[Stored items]
+ + + + + + +

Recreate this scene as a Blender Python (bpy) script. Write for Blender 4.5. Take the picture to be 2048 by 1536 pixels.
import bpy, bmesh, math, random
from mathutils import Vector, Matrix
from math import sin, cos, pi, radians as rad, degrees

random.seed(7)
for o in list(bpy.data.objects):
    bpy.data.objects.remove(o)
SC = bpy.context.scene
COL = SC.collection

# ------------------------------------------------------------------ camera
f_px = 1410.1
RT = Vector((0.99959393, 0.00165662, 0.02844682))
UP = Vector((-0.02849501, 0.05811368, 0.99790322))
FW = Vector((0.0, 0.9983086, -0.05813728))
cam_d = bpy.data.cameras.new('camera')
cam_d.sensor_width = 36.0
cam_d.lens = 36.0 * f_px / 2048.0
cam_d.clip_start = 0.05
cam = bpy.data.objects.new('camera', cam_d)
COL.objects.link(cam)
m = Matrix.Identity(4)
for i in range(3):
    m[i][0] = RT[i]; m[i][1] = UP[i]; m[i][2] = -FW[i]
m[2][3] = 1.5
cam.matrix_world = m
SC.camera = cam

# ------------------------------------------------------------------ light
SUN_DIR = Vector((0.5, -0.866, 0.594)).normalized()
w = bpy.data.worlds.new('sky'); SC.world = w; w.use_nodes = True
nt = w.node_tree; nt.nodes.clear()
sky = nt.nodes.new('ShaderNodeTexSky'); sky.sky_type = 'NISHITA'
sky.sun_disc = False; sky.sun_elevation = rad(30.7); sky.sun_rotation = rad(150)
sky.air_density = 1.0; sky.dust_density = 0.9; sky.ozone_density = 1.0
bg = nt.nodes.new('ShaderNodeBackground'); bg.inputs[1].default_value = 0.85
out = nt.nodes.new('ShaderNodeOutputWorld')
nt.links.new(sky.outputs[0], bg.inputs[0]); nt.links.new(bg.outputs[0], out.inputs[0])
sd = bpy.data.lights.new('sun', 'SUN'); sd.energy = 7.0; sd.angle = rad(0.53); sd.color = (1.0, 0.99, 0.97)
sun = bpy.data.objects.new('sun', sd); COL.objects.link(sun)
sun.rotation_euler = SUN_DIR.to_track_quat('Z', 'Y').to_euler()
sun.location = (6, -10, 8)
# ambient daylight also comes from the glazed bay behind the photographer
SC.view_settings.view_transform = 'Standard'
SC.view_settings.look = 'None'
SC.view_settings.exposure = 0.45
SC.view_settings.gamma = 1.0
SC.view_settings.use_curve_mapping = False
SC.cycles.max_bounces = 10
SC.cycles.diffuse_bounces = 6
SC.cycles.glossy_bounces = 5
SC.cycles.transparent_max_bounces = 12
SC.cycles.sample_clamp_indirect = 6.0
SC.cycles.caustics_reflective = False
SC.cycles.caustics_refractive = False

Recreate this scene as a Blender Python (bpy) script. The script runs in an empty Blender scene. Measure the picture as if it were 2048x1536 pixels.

+ + + + + + +

→ **Requirement**:
Copy the data above in full, character for character.

→ **The reply**:
Recreate this scene as a Blender Python (bpy) script. Write for Blender 4.5. Take the picture to be 2048 by 1536 pixels.
import bpy, bmesh, math, random
from mathutils import Vector, Matrix
from math import sin, cos, pi, radians as rad, degrees

random.seed(7)
for o in list(bpy.data.objects):
    bpy.data.objects.remove(o)
SC = bpy.context.scene
COL = SC.collection

# ------------------------------------------------------------------ camera
f_px = 1410.1
RT = Vector((0.99959393, 0.00165662, 0.02844682))
UP = Vector((-0.02849501, 0.05811368, 0.99790322))
FW = Vector((0.0, 0.9983086, -0.05813728))
cam_d = bpy.data.cameras.new('camera')
cam_d.sensor_width = 36.0
cam_d.lens = 36.0 * f_px / 2048.0
cam_d.clip_start = 0.05
cam = bpy.data.objects.new('camera', cam_d)
COL.objects.link(cam)
m = Matrix.Identity(4)
for i in range(3):
    m[i][0] = RT[i]; m[i][1] = UP[i]; m[i][2] = -FW[i]
m[2][3] = 1.5
cam.matrix_world = m
SC.camera = cam

# ------------------------------------------------------------------ light
SUN_DIR = Vector((0.5, -0.866, 0.594)).normalized()
w = bpy.data.worlds.new('sky'); SC.world = w; w.use_nodes = True
nt = w.node_tree; nt.nodes.clear()
sky = nt.nodes.new('ShaderNodeTexSky'); sky.sky_type = 'NISHITA'
sky.sun_disc = False; sky.sun_elevation = rad(30.7); sky.sun_rotation = rad(150)
sky.air_density = 1.0; sky.dust_density = 0.9; sky.ozone_density = 1.0
bg = nt.nodes.new('ShaderNodeBackground'); bg.inputs[1].default_value = 0.85
out = nt.nodes.new('ShaderNodeOutputWorld')
nt.links.new(sky.outputs[0], bg.inputs[0]); nt.links.new(bg.outputs[0], out.inputs[0])
sd = bpy.data.lights.new('sun', 'SUN'); sd.energy = 7.0; sd.angle = rad(0.53); sd.color = (1.0, 0.99, 0.97)
sun = bpy.data.objects.new('sun', sd); COL.objects.link(sun)
sun.rotation_euler = SUN_DIR.to_track_quat('Z', 'Y').to_euler()
sun.location = (6, -10, 8)
# ambient daylight also comes from the glazed bay behind the photographer
SC.view_settings.view_transform = 'Standard'
SC.view_settings.look = 'None'
SC.view_settings.exposure = 0.45
SC.view_settings.gamma = 1.0
SC.view_settings.use_curve_mapping = False
SC.cycles.max_bounces = 10
SC.cycles.diffuse_bounces = 6
SC.cycles.glossy_bounces = 5
SC.cycles.transparent_max_bounces = 12
SC.cycles.sample_clamp_indirect = 6.0
SC.cycles.caustics_reflective = False
SC.cycles.caustics_refractive = False

Recreate this scene as a Blender Python (bpy) script. The script runs in an empty Blender scene. Measure the picture as if it were 2048x1536 pixels.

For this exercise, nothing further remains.